Friday 29 January 2016

professors - Why are recommendation letters highly relied upon?



For any kind of academic application (from graduate admission to professor position), recommendation letters have a major impact on the outcome. The basic idea is understandable: discovering what others think about the applicant. It can help the review committee to decide about the applicant.


However, recommendations letters cannot be statistically reliable. For instance, when all recommendation letters of an application are highly positive, this cannot guarantee that all colleagues think highly of the applicant. Instead, it can be the result of only a few friendships.


In a typical example, if someone has three socially close friends (including current colleagues, coworkers, past professors), then, his applications are always supported by strong recommendation letters.
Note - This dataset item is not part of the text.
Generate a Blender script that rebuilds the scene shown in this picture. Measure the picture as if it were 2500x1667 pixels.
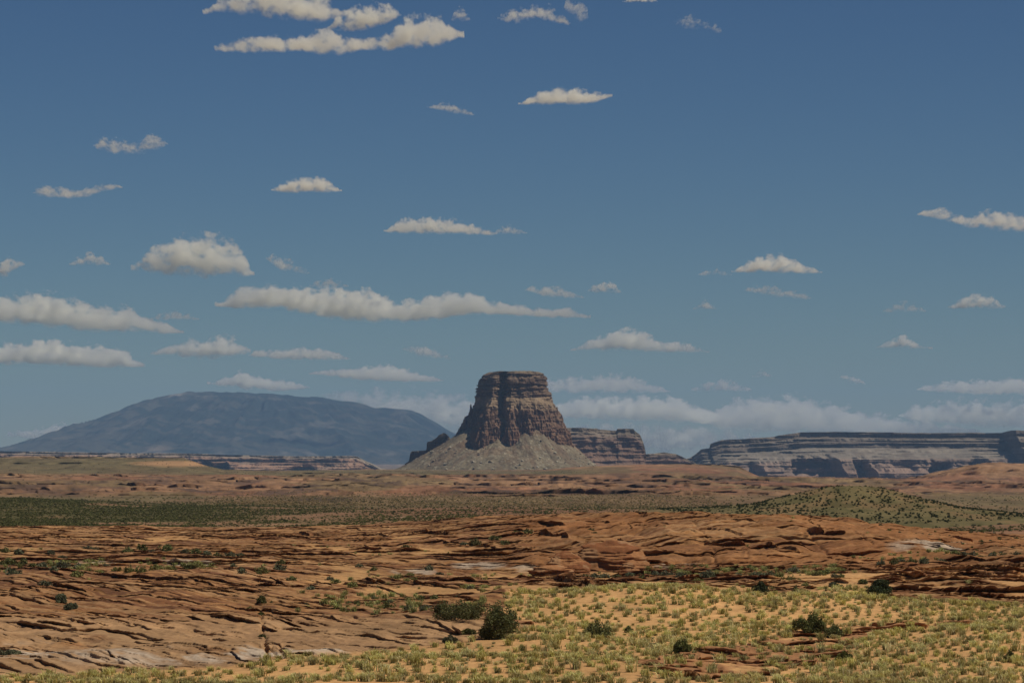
import bpy, bmesh, math, random
import numpy as np

for o in list(bpy.data.objects):
    bpy.data.objects.remove(o)
C = bpy.context.scene.collection
R = math.radians
rng = random.Random(7)
nr = np.random.RandomState(11)

# ------------------------------------------------------------------ camera
LENS = 113.0
PX = 36.0 / LENS / 2500.0            # tangent of one photo pixel
YH = 1105.0                          # photo row of the true horizon
PITCH = math.atan((YH - 833.5) * PX)
cd = bpy.data.cameras.new('camera')
cd.lens = LENS
cd.sensor_width = 36.0
cd.sensor_fit = 'HORIZONTAL'
cd.clip_start = 0.5
cd.clip_end = 600000.0
cam = bpy.data.objects.new('camera', cd)
C.objects.link(cam)
cam.location = (0, 0, 0)
cam.rotation_euler = (math.pi / 2 + PITCH, 0, 0)
sc = bpy.context.scene
sc.camera = cam

# ------------------------------------------------------------------ light
SUN_EL, SUN_AZ = 58.0, 105.0         # azimuth clockwise from the view direction
sv = (math.sin(R(SUN_AZ)) * math.cos(R(SUN_EL)), math.cos(R(SUN_AZ)) * math.cos(R(SUN_EL)), math.sin(R(SUN_EL)))
w = bpy.data.worlds.new('World')
sc.world = w
w.use_nodes = True
nt = w.node_tree
bg = nt.nodes['Background']
sky = nt.nodes.new('ShaderNodeTexSky')
sky.sky_type = 'NISHITA'
sky.sun_disc = False
sky.sun_elevation = R(SUN_EL)
sky.sun_rotation = R(SUN_AZ)
sky.altitude = 1300.0
sky.air_density = 1.0
sky.dust_density = 0.15
sky.ozone_density = 6.0
tint = nt.nodes.new('ShaderNodeMix'); tint.data_type = 'RGBA'; tint.blend_type = 'MULTIPLY'
tint.inputs[0].default_value = 1.0
tint.inputs[7].default_value = (0.455, 0.470, 0.475, 1)
gam = nt.nodes.new('ShaderNodeGamma'); gam.inputs[1].default_value = 1.4
nt.links.new(sky.outputs[0], gam.inputs[0])
nt.links.new(gam.outputs[0], tint.inputs[6])
nt.links.new(tint.outputs[2], bg.inputs['Color'])
bg.inputs['Strength'].default_value = 0.05
sl = bpy.data.lights.new('sun', 'SUN')
sl.energy = 5.0
sl.angle = R(0.53)
sl.color = (1.0, 0.925, 0.775)
so = bpy.data.objects.new('sun', sl)
C.objects.link(so)
from mathutils import Vector
so.rotation_euler = Vector(sv).to_track_quat('Z', 'Y').to_euler()
so.location = (300, -200, 600)
sc.view_settings.view_transform = 'Standard'
sc.view_settings.look = 'None'
sc.view_settings.gamma = 1.0
sc.view_settings.exposure = -0.42

sc.render.engine = 'CYCLES'
cy = sc.cycles
cy.max_bounces = 12
cy.diffuse_bounces = 2
cy.glossy_bounces = 1
cy.transmission_bounces = 2
cy.transparent_max_bounces = 8
cy.volume_bounces = 12
cy.volume_step_rate = 0.08
cy.volume_max_steps = 512
cy.use_denoising = True
cy.denoiser = 'OPENIMAGEDENOISE'
cy.sample_clamp_indirect = 8.0

# ------------------------------------------------------------------ helpers
def at(x, y, d):
    """World point seen at photo pixel x, y and at depth d along the view's horizontal axis."""
    u, v = (x - 1250.0) * PX, (833.5 - y) * PX
    yy = math.cos(PITCH) - math.sin(PITCH) * v
    zz = math.sin(PITCH) + math.cos(PITCH) * v
    k = d / yy
    return Vector((u * k, d, zz * k))

_T = nr.rand(256, 256).astype(np.float32)
_T3 = nr.rand(64, 64, 64).astype(np.float32)

def vnoise(x, y):
    x = np.asarray(x, np.float64); y = np.asarray(y, np.float64)
    xf = np.floor(x); yf = np.floor(y)
    fx = (x - xf).astype(np.float32); fy = (y - yf).astype(np.float32)
    xi = xf.astype(np.int64) & 255; yi = yf.astype(np.int64) & 255
    x1 = (xi + 1) & 255; y1 = (yi + 1) & 255
    fx = fx * fx * (3 - 2 * fx); fy = fy * fy * (3 - 2 * fy)
    a = _T[xi, yi]; b = _T[x1, yi]; c = _T[xi, y1]; d = _T[x1, y1]
    return (a + (b - a) * fx) * (1 - fy) + (c + (d - c) * fx) * fy

def fbm(x, y, octv=4, gain=0.5):
    """0..1, mean 0.5"""
    s = 0; a = 1.0; t = 0
    for i in range(octv):
        s = s + a * vnoise(x * 2.03 ** i + 17.3 * i, y * 2.03 ** i + 5.9 * i)
        t += a; a *= gain
    return s / t

def vnoise3(x, y, z):
    xf = np.floor(x); yf = np.floor(y); zf = np.floor(z)
    fx = x - xf; fy = y - yf; fz = z - zf
    xi = xf.astype(np.int64) & 63; yi = yf.astype(np.int64) & 63; zi = zf.astype(np.int64) & 63
    x1 = (xi + 1) & 63; y1 = (yi + 1) & 63; z1 = (zi + 1) & 63
    fx = fx * fx * (3 - 2 * fx); fy = fy * fy * (3 - 2 * fy); fz = fz * fz * (3 - 2 * fz)
    def L(a, b, f): return a + (b - a) * f
    return L(L(L(_T3[xi, yi, zi], _T3[x1, yi, zi], fx), L(_T3[xi, y1, zi], _T3[x1, y1, zi], fx), fy),
             L(L(_T3[xi, yi, z1], _T3[x1, yi, z1], fx), L(_T3[xi, y1, z1], _T3[x1, y1, z1], fx), fy), fz)

def fbm3(x, y, z, octv=4, gain=0.5):
    s = 0; a = 1.0; t = 0
    for i in range(octv):
        k = 2.03 ** i
        s = s + a * vnoise3(x * k + 7.7 * i, y * k + 3.1 * i, z * k + 11.9 * i)
        t += a; a *= gain
    return s / t

def sstep(a, b, x):
    t = np.clip((x - a) / (b - a), 0, 1)
    return t * t * (3 - 2 * t)

def smooth_interp(x, xs, ys):
    """monotone-ish smooth interpolation of a polyline"""
    return np.interp(x, xs, ys)

def mesh_obj(name, V, F, mat, parent=None, smooth=False, col=None):
    """F: (n,4) or (n,3) array of indices."""
    V = np.ascontiguousarray(V, np.float32); F = np.ascontiguousarray(F, np.int32)
    me = bpy.data.meshes.new(name)
    n, k = F.shape
    me.vertices.add(len(V)); me.vertices.foreach_set('co', V.ravel())
    me.loops.add(n * k); me.loops.foreach_set('vertex_index', F.ravel())
    me.polygons.add(n)
    me.polygons.foreach_set('loop_start', np.arange(0, n * k, k, dtype=np.int32))
    me.polygons.foreach_set('loop_total', np.full(n, k, np.int32))
    if smooth:
        me.polygons.foreach_set('use_smooth', np.ones(n, bool))
    if col is not None:
        at_ = me.color_attributes.new('Col', 'FLOAT_COLOR', 'POINT')
        c4 = np.ones((len(V), 4), np.float32); c4[:, :3] = col
        at_.data.foreach_set('color', c4.ravel())
    me.update(calc_edges=True)
    me.materials.append(mat)
    o = bpy.data.objects.new(name, me)
    C.objects.link(o)
    if parent: o.parent = parent
    return o

def grid_faces(nrow, ncol, wrap=False):
    i = np.arange(nrow - 1)[:, None]; j = np.arange(ncol if wrap else ncol - 1)[None, :]
    a = i * ncol + j; b = i * ncol + (j + 1) % ncol
    return np.stack([a, b, b + ncol, a + ncol], -1).reshape(-1, 4)

def tag(o, label=None, cat=None, group=None, kind=None):
    if label: o['label'] = label
    if cat: o['category'] = cat
    if group: o['group'] = group
    if kind: o['kind'] = kind
    return o

def empty(name, loc):
    o = bpy.data.objects.new(name, None)
    C.objects.link(o); o.location = loc
    o.empty_display_size = 1.0
    return o

def new_mat(name, rough=0.95, spec=0.15):
    m = bpy.data.materials.new(name); m.use_nodes = True
    t = m.node_tree; p = t.nodes['Principled BSDF']
    p.inputs['Roughness'].default_value = rough
    p.inputs['Specular IOR Level'].default_value = spec
    return m, t, p

def N(t, kind, **kw):
    n = t.nodes.new(kind)
    for k, v in kw.items():
        if k.startswith('i_'):
            key = k[2:]
            n.inputs[int(key) if key.isdigit() else key].default_value = v
        else:
            setattr(n, k, v)
    return n

def math_n(t, op, a, b=None, c=None, clamp=False):
    n = t.nodes.new('ShaderNodeMath'); n.operation = op; n.use_clamp = clamp
    for i, v in enumerate((a, b, c)):
        if v is None: continue
        if isinstance(v, (int, float)): n.inputs[i].default_value = v
        else: t.links.new(v, n.inputs[i])
    return n.outputs[0]

# ------------------------------------------------------------------ haze (closed box round the land; the clouds stay above and beyond it)
hm = bpy.data.materials.new('thin air'); hm.use_nodes = True
ht = hm.node_tree
for n in list(ht.nodes):
    if n.type != 'OUTPUT_MATERIAL': ht.nodes.remove(n)
hv = ht.nodes.new('ShaderNodeVolumePrincipled')
hv.inputs['Color'].default_value = (0.33, 0.59, 1.0, 1)
hv.inputs['Density'].default_value = 1.4e-5
hv.inputs['Anisotropy'].default_value = 0.0
ht.links.new(hv.outputs[0], ht.nodes[0].inputs['Volume'])
hx, hy0, hy1, hz0, hz1 = 62000.0, -3000.0, 51500.0, -330.0, 1010.0
hV = [(x, y, z) for x in (-hx, hx) for y in (hy0, hy1) for z in (hz0, hz1)]
hF = [(0, 1, 3, 2), (4, 6, 7, 5), (0, 4, 5, 1), (2, 3, 7, 6), (0, 2, 6, 4), (1, 5, 7, 3)]
haze = mesh_obj('haze', hV, np.array(hF), hm)
tag(haze, 'thin blue air haze filling the desert distance', 'haze', kind='stuff')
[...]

For example, one could have conflict with his entire university, but having close social connection with three persons who can recommend him.


So, why are recommendation letters relied upon so highly, given these limitations?


UPDATE: I do not mean friendly recommendation letters. I mean influence of friendship on a professional recommendation letter. As an another example, Applicant A who has good relationship with 20 professors of his department is an ideal academic with professional relationships at workplace. BUT applicant B who has serious conflicts with most of his colleagues (professors of his department), but having only three friends among his department professors will get better recommendation letters. Those three professors will write recommendation letters based on the applicant strengths by ignoring his weakness in the light of their friendship.



Answer




In a typical example, if someone has three socially close friends (including current colleagues, coworkers, past professors), then, his applications are always supported by strong recommendation letters.



No, that's not what "strong recommendation letter" means.



First, strong recommendation letters do not simply state the author's high personal regard for the student, but provide specific, personal, and credible detail supporting the applicant's potential for excellence. I don't just want to know that someone thinks you'll succeed—I assume they wouldn't write you a letter if they thought otherwise. I want to know why. I want compelling evidence, not mere opinion.


Second, recommendation letters have more weight if they come from credible sources. At a minimum, the author should work at a credible academic institution. The best letter writers are themselves experienced, visible, active researchers, with documented experience mentoring and/or selecting candidates for admission/hiring/promotion at departments similar to the candidate's target. For faculty promotion in my department, letters are essentially required to be from full professors, preferably in named/endowed positions, in top-10 computer science departments, and there is a strong preference for ACM/IEEE Fellows, NAE or NAS members, and major award winners (Turing, Gödel, Dijkstra, Gordon Bell, etc.).


The intersection of these two aspects of strong letters is direct comparisons with the applicant's peers. An ideal PhD recommendation letter for my department includes sentences like "Among the 13 undergraduates I have mentored who went on to top-10 PhD programs in computer science, I would rank [applicant] roughly 3rd, well below [famous person who proved P=NP], but on par with [successful person] at MIT, [successful person] at Stanford, and [successful person] at CMU."